Les SaaS, quatrième vague d’innovation de la Silicon Valley

Quant à la quatrième vague d’innovation en cours actuellement, il s’agit des sociétés qui proposent des logiciels en tant que service, ou «software as a service» (SaaS). Il s’agit notamment de Salesforce, ServiceNow ou Workday, toutes américaines. «Les nouveaux SaaS sont les géants de l’Internet de demain», est convaincu Julien Leegenhoek. Et plusieurs autres sociétés actives dans ce domaine, à l’exemple de Slack, une plateforme de communication collaborative, se profilent déjà à l’horizon, cite le spécialiste d’UBP. Pour l’expert, le marché des logiciels proposés en tant que services reste «massivement dominé par les Etats-Unis» et il sera difficile pour d’autres sociétés de rattraper ensuite les entreprises qui sont actuellement déjà leader sur ce marché.

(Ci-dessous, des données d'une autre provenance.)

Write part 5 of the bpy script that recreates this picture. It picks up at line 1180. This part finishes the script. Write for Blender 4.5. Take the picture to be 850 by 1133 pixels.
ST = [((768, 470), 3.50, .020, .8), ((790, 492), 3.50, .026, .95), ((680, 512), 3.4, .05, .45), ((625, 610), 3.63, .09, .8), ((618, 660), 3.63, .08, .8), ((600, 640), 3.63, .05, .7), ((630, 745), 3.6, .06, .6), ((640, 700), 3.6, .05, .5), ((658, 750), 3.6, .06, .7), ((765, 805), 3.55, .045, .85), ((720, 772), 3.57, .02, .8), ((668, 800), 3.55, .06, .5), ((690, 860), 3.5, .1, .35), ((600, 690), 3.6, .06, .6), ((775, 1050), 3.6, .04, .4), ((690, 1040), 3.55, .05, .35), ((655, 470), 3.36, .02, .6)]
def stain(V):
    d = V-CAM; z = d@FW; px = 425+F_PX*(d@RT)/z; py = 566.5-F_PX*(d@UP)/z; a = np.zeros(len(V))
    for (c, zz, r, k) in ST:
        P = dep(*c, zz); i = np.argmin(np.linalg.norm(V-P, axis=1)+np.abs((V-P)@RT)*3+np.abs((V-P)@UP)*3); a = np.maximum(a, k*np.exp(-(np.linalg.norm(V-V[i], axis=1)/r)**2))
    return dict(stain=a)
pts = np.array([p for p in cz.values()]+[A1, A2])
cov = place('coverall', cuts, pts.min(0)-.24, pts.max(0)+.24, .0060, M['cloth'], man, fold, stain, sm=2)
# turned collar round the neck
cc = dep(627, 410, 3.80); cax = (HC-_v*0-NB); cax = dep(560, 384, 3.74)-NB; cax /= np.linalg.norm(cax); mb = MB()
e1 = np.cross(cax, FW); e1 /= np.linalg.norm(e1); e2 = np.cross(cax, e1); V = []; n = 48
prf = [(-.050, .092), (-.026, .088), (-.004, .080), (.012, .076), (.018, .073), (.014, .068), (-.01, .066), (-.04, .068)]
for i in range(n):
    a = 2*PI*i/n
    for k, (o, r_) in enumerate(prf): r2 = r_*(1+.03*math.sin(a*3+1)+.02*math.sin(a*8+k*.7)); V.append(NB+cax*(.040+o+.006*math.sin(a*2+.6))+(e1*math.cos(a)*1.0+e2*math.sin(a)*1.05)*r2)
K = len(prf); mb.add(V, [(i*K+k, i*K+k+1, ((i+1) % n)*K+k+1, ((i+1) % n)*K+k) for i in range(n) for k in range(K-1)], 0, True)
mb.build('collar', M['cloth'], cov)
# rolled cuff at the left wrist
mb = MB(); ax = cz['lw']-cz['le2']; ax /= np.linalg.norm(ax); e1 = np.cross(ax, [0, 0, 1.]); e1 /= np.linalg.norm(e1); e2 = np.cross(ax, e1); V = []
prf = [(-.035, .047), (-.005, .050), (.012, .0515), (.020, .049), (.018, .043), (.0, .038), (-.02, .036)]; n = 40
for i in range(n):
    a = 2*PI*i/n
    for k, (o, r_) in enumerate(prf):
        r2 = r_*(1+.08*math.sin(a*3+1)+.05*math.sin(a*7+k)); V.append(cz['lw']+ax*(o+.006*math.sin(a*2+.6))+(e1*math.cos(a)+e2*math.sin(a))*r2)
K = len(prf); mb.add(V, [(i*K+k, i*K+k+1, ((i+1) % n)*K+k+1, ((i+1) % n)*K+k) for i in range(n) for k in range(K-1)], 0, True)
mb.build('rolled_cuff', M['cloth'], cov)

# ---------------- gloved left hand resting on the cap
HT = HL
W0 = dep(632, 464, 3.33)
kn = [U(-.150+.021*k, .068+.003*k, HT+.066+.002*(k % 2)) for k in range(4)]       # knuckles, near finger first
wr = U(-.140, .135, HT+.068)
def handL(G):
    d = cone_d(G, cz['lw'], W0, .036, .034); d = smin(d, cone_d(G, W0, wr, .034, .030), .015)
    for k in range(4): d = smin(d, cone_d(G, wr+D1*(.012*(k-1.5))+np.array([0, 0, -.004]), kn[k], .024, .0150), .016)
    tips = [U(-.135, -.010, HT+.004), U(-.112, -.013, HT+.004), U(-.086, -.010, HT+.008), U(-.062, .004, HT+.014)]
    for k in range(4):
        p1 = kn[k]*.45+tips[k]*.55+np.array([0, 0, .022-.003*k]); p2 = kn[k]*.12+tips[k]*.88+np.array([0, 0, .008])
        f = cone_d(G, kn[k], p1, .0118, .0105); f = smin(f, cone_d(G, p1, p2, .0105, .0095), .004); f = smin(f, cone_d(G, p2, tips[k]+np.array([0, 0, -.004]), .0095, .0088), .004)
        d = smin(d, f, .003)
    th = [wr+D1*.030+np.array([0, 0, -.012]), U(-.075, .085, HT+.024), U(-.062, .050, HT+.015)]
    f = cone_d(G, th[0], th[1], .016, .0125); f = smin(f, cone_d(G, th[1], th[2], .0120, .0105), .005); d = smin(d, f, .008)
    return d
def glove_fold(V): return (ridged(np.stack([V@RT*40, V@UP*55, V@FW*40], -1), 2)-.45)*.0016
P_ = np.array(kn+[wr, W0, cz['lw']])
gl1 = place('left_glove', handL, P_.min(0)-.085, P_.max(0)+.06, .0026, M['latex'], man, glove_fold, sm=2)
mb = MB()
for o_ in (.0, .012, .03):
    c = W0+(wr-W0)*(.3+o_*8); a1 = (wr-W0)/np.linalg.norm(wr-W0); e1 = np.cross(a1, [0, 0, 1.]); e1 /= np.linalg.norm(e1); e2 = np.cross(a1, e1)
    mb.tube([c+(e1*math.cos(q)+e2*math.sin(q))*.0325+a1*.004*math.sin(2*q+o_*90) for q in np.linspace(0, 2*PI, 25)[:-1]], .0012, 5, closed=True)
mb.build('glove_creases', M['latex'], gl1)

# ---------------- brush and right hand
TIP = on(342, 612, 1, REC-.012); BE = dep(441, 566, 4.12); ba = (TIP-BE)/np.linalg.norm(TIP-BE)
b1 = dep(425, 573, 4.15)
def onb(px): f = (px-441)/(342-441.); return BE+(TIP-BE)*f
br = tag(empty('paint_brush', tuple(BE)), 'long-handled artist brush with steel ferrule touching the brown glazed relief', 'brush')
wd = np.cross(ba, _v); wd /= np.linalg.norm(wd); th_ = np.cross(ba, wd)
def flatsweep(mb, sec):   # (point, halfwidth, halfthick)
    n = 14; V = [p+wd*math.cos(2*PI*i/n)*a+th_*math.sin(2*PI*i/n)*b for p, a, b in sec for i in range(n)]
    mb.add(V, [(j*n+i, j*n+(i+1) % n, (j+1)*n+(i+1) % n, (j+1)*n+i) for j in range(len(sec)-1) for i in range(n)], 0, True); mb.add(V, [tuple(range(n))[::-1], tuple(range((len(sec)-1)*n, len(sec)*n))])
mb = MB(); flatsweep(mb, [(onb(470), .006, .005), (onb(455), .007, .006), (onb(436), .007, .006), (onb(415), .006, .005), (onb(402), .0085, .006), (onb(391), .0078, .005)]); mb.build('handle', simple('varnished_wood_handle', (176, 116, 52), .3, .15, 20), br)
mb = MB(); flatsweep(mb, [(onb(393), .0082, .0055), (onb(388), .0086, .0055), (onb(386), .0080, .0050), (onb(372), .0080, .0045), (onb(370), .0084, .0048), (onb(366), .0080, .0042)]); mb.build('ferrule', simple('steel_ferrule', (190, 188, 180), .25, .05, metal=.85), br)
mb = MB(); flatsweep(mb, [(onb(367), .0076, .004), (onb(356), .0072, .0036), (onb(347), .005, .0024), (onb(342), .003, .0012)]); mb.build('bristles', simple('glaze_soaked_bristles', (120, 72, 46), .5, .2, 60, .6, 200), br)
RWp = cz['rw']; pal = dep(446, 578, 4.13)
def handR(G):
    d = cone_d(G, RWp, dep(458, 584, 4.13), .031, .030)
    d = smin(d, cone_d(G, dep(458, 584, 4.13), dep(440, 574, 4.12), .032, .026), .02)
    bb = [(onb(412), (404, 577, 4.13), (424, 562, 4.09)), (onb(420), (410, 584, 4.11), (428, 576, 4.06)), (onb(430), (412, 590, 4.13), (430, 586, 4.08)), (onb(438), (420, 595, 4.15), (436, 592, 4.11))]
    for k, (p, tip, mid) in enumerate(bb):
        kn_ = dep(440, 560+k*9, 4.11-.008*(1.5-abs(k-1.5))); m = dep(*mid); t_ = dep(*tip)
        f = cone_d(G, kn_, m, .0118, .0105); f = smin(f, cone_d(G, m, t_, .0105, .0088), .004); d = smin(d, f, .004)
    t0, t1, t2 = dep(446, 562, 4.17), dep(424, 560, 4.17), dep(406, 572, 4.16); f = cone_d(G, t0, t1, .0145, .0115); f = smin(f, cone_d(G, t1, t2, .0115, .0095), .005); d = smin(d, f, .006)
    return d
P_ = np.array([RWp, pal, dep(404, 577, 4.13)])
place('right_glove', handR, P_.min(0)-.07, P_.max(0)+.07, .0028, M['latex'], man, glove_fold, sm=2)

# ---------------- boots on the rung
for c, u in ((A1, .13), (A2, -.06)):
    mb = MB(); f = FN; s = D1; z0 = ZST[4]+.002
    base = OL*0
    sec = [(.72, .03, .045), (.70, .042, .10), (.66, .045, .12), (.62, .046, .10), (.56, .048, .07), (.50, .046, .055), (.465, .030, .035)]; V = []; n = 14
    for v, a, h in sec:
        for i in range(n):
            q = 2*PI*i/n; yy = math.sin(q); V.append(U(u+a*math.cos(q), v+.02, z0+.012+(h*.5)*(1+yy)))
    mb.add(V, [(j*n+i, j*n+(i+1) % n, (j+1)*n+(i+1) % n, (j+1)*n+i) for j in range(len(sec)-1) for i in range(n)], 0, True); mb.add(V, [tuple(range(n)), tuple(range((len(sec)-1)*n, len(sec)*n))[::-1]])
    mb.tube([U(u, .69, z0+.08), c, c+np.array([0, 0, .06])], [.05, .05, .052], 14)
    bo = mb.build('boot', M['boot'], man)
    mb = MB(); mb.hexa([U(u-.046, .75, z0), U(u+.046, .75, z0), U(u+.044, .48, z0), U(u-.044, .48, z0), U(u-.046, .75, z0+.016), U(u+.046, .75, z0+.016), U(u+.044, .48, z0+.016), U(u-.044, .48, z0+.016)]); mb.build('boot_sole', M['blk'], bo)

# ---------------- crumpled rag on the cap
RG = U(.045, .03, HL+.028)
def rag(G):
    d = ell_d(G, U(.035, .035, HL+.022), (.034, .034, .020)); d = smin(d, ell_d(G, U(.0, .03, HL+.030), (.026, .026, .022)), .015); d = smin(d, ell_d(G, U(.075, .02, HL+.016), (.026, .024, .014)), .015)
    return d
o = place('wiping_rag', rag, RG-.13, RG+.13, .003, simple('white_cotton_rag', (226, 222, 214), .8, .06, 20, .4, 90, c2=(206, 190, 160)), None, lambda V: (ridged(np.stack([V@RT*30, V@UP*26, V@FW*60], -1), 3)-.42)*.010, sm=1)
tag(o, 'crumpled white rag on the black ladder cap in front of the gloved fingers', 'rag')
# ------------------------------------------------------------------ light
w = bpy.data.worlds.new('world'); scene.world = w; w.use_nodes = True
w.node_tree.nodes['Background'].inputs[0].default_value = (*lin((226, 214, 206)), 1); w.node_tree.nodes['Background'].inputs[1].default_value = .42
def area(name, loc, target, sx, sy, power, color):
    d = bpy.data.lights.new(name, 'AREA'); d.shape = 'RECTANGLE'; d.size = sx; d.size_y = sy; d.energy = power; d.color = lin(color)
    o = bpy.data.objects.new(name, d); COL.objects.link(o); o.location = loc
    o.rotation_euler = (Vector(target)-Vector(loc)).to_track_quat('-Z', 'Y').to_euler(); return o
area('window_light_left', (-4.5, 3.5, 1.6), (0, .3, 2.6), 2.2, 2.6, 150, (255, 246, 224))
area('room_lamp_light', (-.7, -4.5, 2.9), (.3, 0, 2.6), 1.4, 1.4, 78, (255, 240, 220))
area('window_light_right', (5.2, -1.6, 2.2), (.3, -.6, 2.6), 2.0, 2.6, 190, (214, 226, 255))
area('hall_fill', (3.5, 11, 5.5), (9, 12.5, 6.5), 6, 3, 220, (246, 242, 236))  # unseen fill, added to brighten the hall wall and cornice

La Chine compte plus de «licornes»
que ce que l’on perçoit en Occident.

Quelle est la carte à jouer de la Chine dans les technologies? Pour Jian Shi Cortesi, la technologie sera placée au cœur des rivalités entre les deux pays au cours de la prochaine décennie. Selon la gestionnaire de fonds de GAM, la Chine dispose d’avantages sur plusieurs plans. A commencer par le nombre d’utilisateurs d’Internet, estimé à plus de 770 millions d’individus, qui dépasse largement les quelque 250 millions d’internautes répertoriés aux Etats-Unis. Dans le domaine de la robotique, la Chine compte aussi beaucoup plus d’équipements qu’outre-Atlantique. Par ailleurs, il ne faut pas regarder que le haut du panier du secteur des technologies: les sociétés américaines Apple, Microsoft, Alphabet, Amazon et Facebook pèsent certes le plus lourd en termes de capitalisation boursière dans la tech, alors que la première société chinoise, soit Tencent, n’apparaît qu’en sixième position d’après ce critère. Toutefois, à partir du septième rang de ce classement, on trouve un grand nombre de société chinoises qui croissent désormais très rapidement. Et de souligner par exemple que trois des cinq plus grands fabricants de smartphones sont chinois.

Les grandes villes chinoises concentrent le plus de «licornes»

Autre argument évoqué par la gérante de GAM: le nombre de «licornes», soit des sociétés valorisées à plus d’un milliard de dollars et encore en mains privées, serait légèrement supérieur en Chine (206 sociétés) qu’aux Etats-Unis (203 entreprises). En outre, si l’on s’intéresse aux villes plutôt qu’aux seuls pays, ce classement est dominé dans l’ordre par Pékin, suivie par San Francisco, puis Shanghai. Les estimations du nombre de licornes répertoriées par UBP diffèrent toutefois de celles-ci: en effet, près de la moitié (49%) des licornes recensées à travers le monde sont basées aux Etats-Unis (151 unités), soit bien avant la Chine avec 26,5% (82 unités) et très loin devant l’Europe avec 11% (34 unités). «Les Etats-Unis restent clairement en tête de ce classement», conclut Julien Leegenhoek au sujet du nombre de sociétés non cotées valorisées à plus d’un milliard de dollars.

Un climat propice aux affaires
pour les firmes technologiques.

Plus généralement, Jian Shi Cortesi souligne, elle, que la dimension du marché intérieur chinois constitue en soi un avantage important pour les entreprises technologiques de l’Empire du Milieu. L’économie numérique en Chine affiche désormais une taille un cinquième plus élevée qu’aux Etats-Unis. La Chine dispose aussi d’une infrastructure de bonne qualité et offre des accès à Internet à très bas prix aux utilisateurs. De plus, les participants au marché font preuve «d’un grand esprit entrepreneurial». Surtout, le marché chinois est le plus grand au monde qui est constitué d’une même population. Un atout clé pour les entreprises qui veulent proposer de nouveaux services en Chine avant de s’essayer ailleurs. Et de citer l’exemple de TikTok qui est désormais l’application la plus téléchargée, aussi bien sur l’Apple Store que sur Google Play. Selon elle, beaucoup de sociétés chinoises savent désormais développer un modèle d’affaires réellement innovants plutôt que de copier ceux déjà existants. En outre, la Chine offre un cadre réglementaire plus propice aux affaires pour de nombreuses sociétés technologiques qu’en Occident. Par exemple, il est plus facile de tester des véhicules autonomes en Chine qu’en Europe ou aux Etats-Unis.

La croissance du marché chinois peut offrir des opportunités aussi pour les entreprises américaines, rappelle toutefois Julien Leegenhoek. A ses yeux, les Etats-Unis conservent ainsi un net avantage compétitif aussi bien dans les logiciels (SaaS) que dans les semi-conducteurs les plus sophistiqués. S’agissant d’Internet, les Etats-Unis restent en tête, estime-t-il, tout en reconnaissant que la Chine a ici des arguments à faire valoir. L’Empire du Milieu est en revanche leader dans le hardware.